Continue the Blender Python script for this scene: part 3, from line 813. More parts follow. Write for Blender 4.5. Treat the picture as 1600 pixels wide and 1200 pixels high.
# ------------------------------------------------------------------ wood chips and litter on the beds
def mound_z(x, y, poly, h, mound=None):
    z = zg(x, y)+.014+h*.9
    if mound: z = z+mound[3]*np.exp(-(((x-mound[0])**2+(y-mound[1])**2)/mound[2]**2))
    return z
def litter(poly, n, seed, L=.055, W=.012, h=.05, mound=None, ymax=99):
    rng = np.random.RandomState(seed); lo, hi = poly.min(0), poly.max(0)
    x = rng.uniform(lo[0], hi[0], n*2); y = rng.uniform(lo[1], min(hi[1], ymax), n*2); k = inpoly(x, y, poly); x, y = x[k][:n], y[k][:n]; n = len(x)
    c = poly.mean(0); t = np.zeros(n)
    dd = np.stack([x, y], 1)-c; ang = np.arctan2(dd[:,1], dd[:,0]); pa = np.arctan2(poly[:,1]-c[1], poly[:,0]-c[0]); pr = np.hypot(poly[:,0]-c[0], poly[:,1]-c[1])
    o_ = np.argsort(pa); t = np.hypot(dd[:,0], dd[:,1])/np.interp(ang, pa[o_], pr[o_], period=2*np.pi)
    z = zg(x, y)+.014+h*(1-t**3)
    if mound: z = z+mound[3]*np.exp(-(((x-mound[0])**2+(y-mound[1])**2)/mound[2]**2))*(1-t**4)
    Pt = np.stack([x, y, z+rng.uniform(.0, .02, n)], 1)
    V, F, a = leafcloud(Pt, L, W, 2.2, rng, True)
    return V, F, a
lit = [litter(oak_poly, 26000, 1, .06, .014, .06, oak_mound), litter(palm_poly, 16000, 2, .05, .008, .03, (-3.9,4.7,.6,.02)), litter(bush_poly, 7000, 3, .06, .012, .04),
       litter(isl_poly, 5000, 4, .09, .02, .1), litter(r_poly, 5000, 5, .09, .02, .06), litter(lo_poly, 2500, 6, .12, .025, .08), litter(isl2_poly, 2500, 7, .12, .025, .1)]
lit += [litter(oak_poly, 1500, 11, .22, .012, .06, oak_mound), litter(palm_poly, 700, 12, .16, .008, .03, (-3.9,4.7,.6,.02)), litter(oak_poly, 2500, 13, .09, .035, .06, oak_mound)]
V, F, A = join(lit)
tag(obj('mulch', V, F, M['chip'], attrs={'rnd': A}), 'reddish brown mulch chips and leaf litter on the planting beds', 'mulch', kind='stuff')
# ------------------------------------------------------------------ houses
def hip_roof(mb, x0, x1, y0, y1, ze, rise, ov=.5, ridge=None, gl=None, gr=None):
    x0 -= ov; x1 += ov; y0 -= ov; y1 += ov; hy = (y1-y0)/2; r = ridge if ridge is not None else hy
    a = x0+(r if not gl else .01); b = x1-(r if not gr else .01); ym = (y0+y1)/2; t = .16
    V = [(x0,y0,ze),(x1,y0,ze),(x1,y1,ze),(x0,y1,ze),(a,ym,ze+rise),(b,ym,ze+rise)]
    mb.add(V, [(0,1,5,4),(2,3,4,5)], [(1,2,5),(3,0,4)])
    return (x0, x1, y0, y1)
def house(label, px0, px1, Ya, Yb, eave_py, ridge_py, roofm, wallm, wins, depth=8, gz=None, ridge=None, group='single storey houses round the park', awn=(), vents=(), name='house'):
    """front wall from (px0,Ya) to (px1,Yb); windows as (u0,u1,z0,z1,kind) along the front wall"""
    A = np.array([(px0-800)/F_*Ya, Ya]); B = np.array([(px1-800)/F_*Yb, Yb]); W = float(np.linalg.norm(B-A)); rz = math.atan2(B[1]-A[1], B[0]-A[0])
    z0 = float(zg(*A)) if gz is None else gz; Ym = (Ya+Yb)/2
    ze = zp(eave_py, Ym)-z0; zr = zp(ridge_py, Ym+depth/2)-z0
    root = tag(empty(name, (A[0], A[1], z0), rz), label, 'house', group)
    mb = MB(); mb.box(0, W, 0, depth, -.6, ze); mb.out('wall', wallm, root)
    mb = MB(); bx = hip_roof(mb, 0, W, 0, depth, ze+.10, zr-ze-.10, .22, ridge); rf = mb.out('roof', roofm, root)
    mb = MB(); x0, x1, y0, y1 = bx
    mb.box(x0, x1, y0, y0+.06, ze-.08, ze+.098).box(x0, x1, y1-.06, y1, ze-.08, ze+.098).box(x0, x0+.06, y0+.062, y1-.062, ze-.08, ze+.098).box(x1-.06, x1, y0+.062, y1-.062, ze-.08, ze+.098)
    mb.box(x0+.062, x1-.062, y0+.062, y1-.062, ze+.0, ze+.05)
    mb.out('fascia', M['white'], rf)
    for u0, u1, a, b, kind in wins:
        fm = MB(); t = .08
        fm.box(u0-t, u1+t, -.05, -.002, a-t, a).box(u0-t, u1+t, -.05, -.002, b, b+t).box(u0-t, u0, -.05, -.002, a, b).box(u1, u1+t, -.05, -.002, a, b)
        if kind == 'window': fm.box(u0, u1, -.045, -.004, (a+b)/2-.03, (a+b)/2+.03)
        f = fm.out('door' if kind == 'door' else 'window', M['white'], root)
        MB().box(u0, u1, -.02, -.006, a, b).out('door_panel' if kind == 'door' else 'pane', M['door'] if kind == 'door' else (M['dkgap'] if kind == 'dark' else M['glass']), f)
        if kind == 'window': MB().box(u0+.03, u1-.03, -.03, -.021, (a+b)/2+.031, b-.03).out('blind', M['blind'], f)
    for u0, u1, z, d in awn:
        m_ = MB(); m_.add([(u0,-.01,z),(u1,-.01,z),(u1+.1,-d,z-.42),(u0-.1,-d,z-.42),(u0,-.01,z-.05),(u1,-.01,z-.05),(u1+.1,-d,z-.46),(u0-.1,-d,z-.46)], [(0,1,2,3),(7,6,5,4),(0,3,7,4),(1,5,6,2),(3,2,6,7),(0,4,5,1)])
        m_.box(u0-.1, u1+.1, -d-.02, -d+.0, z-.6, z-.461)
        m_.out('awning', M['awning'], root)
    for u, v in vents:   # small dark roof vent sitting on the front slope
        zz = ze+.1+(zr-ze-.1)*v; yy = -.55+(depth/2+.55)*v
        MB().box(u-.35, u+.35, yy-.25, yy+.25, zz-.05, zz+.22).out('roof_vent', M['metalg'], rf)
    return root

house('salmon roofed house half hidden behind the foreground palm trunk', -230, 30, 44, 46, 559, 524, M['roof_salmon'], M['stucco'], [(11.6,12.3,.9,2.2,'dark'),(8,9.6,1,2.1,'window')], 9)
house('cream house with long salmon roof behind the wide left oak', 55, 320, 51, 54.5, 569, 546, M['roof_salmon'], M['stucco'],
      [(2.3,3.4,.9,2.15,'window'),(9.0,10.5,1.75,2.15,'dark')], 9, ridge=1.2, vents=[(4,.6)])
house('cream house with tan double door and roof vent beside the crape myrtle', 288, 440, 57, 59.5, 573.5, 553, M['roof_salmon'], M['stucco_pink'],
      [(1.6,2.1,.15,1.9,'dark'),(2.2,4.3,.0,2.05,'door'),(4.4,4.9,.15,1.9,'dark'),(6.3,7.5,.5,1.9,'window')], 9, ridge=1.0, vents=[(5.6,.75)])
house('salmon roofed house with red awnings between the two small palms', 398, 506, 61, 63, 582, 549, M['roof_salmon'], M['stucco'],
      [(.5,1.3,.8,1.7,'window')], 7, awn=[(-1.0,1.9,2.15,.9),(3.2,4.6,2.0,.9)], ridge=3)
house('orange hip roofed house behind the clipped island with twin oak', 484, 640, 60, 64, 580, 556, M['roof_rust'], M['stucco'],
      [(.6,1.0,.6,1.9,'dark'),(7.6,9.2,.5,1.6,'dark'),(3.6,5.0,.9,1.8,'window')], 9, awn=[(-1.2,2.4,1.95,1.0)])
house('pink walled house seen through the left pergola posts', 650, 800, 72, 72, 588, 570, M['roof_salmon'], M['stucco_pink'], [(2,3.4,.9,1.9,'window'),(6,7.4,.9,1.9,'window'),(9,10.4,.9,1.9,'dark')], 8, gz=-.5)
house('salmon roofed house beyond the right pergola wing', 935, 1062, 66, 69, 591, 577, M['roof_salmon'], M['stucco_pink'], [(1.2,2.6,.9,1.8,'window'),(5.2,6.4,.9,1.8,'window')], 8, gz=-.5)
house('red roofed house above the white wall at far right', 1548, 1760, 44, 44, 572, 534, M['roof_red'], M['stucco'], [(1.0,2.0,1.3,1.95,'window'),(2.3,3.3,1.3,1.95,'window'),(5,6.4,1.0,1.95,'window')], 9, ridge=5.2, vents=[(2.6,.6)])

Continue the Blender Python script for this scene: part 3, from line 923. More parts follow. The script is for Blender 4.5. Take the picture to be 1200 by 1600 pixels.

### Task description
Scan the entries above for the word "Python" and collect each line holding it.

### Written reply
Continue the Blender Python script for this scene: part 3, from line 813. More parts follow. Write for Blender 4.5. Treat the picture as 1600 pixels wide and 1200 pixels high.
Continue the Blender Python script for this scene: part 3, from line 923. More parts follow. The script is for Blender 4.5. Take the picture to be 1200 by 1600 pixels.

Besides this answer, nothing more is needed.